**Exercise**
Give all of the lines again, with nothing added or dropped.
-.-.-
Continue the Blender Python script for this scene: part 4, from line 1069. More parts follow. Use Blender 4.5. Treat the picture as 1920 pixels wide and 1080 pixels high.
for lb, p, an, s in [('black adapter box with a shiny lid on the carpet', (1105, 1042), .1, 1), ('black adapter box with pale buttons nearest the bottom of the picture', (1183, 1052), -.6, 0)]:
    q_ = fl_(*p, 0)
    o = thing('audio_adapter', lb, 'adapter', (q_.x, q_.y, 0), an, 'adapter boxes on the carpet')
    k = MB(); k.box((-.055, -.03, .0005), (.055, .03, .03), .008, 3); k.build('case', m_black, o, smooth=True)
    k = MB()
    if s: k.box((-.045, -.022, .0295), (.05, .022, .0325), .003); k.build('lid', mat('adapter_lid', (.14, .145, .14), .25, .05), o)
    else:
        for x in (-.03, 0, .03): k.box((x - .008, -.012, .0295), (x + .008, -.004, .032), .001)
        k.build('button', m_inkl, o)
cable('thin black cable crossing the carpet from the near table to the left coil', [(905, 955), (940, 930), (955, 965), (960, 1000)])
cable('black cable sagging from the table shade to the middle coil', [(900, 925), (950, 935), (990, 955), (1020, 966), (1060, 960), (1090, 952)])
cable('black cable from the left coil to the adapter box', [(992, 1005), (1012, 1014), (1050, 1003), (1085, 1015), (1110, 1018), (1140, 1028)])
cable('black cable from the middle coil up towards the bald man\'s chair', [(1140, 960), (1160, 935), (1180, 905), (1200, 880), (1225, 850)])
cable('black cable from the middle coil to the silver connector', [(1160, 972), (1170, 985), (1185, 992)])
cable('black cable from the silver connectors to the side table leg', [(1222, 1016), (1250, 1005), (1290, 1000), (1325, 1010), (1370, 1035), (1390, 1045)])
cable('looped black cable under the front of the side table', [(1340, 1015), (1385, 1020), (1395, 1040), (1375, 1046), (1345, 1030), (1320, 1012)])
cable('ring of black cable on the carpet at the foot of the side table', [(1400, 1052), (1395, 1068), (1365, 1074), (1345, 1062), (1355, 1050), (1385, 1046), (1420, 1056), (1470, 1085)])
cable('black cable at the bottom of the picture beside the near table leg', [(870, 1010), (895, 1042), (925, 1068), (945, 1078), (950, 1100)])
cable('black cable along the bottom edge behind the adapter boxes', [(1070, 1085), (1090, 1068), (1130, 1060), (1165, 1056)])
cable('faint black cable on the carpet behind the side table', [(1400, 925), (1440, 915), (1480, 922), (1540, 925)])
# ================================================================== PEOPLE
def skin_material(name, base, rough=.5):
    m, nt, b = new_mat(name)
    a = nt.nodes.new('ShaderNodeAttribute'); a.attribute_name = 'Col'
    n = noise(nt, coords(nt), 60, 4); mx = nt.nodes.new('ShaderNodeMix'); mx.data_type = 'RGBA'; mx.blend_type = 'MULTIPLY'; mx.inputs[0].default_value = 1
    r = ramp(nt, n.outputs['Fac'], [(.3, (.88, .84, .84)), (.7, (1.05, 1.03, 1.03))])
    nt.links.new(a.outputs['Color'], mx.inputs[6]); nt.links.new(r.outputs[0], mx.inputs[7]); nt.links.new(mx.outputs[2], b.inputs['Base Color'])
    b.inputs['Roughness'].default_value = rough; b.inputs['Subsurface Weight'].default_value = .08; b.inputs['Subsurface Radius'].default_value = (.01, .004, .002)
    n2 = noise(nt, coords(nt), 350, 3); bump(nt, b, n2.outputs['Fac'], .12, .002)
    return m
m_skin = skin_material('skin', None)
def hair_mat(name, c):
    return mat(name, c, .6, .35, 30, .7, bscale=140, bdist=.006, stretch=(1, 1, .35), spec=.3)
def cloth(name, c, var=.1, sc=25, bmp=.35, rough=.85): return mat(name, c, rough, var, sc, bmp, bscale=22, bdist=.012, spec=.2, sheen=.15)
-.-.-
**Written response**
Continue the Blender Python script for this scene: part 4, from line 1069. More parts follow. Use Blender 4.5. Treat the picture as 1920 pixels wide and 1080 pixels high.
for lb, p, an, s in [('black adapter box with a shiny lid on the carpet', (1105, 1042), .1, 1), ('black adapter box with pale buttons nearest the bottom of the picture', (1183, 1052), -.6, 0)]:
    q_ = fl_(*p, 0)
    o = thing('audio_adapter', lb, 'adapter', (q_.x, q_.y, 0), an, 'adapter boxes on the carpet')
    k = MB(); k.box((-.055, -.03, .0005), (.055, .03, .03), .008, 3); k.build('case', m_black, o, smooth=True)
    k = MB()
    if s: k.box((-.045, -.022, .0295), (.05, .022, .0325), .003); k.build('lid', mat('adapter_lid', (.14, .145, .14), .25, .05), o)
    else:
        for x in (-.03, 0, .03): k.box((x - .008, -.012, .0295), (x + .008, -.004, .032), .001)
        k.build('button', m_inkl, o)
cable('thin black cable crossing the carpet from the near table to the left coil', [(905, 955), (940, 930), (955, 965), (960, 1000)])
cable('black cable sagging from the table shade to the middle coil', [(900, 925), (950, 935), (990, 955), (1020, 966), (1060, 960), (1090, 952)])
cable('black cable from the left coil to the adapter box', [(992, 1005), (1012, 1014), (1050, 1003), (1085, 1015), (1110, 1018), (1140, 1028)])
cable('black cable from the middle coil up towards the bald man\'s chair', [(1140, 960), (1160, 935), (1180, 905), (1200, 880), (1225, 850)])
cable('black cable from the middle coil to the silver connector', [(1160, 972), (1170, 985), (1185, 992)])
cable('black cable from the silver connectors to the side table leg', [(1222, 1016), (1250, 1005), (1290, 1000), (1325, 1010), (1370, 1035), (1390, 1045)])
cable('looped black cable under the front of the side table', [(1340, 1015), (1385, 1020), (1395, 1040), (1375, 1046), (1345, 1030), (1320, 1012)])
cable('ring of black cable on the carpet at the foot of the side table', [(1400, 1052), (1395, 1068), (1365, 1074), (1345, 1062), (1355, 1050), (1385, 1046), (1420, 1056), (1470, 1085)])
cable('black cable at the bottom of the picture beside the near table leg', [(870, 1010), (895, 1042), (925, 1068), (945, 1078), (950, 1100)])
cable('black cable along the bottom edge behind the adapter boxes', [(1070, 1085), (1090, 1068), (1130, 1060), (1165, 1056)])
cable('faint black cable on the carpet behind the side table', [(1400, 925), (1440, 915), (1480, 922), (1540, 925)])
# ================================================================== PEOPLE
def skin_material(name, base, rough=.5):
    m, nt, b = new_mat(name)
    a = nt.nodes.new('ShaderNodeAttribute'); a.attribute_name = 'Col'
    n = noise(nt, coords(nt), 60, 4); mx = nt.nodes.new('ShaderNodeMix'); mx.data_type = 'RGBA'; mx.blend_type = 'MULTIPLY'; mx.inputs[0].default_value = 1
    r = ramp(nt, n.outputs['Fac'], [(.3, (.88, .84, .84)), (.7, (1.05, 1.03, 1.03))])
    nt.links.new(a.outputs['Color'], mx.inputs[6]); nt.links.new(r.outputs[0], mx.inputs[7]); nt.links.new(mx.outputs[2], b.inputs['Base Color'])
    b.inputs['Roughness'].default_value = rough; b.inputs['Subsurface Weight'].default_value = .08; b.inputs['Subsurface Radius'].default_value = (.01, .004, .002)
    n2 = noise(nt, coords(nt), 350, 3); bump(nt, b, n2.outputs['Fac'], .12, .002)
    return m
m_skin = skin_material('skin', None)
def hair_mat(name, c):
    return mat(name, c, .6, .35, 30, .7, bscale=140, bdist=.006, stretch=(1, 1, .35), spec=.3)
def cloth(name, c, var=.1, sc=25, bmp=.35, rough=.85): return mat(name, c, rough, var, sc, bmp, bscale=22, bdist=.012, spec=.2, sheen=.15)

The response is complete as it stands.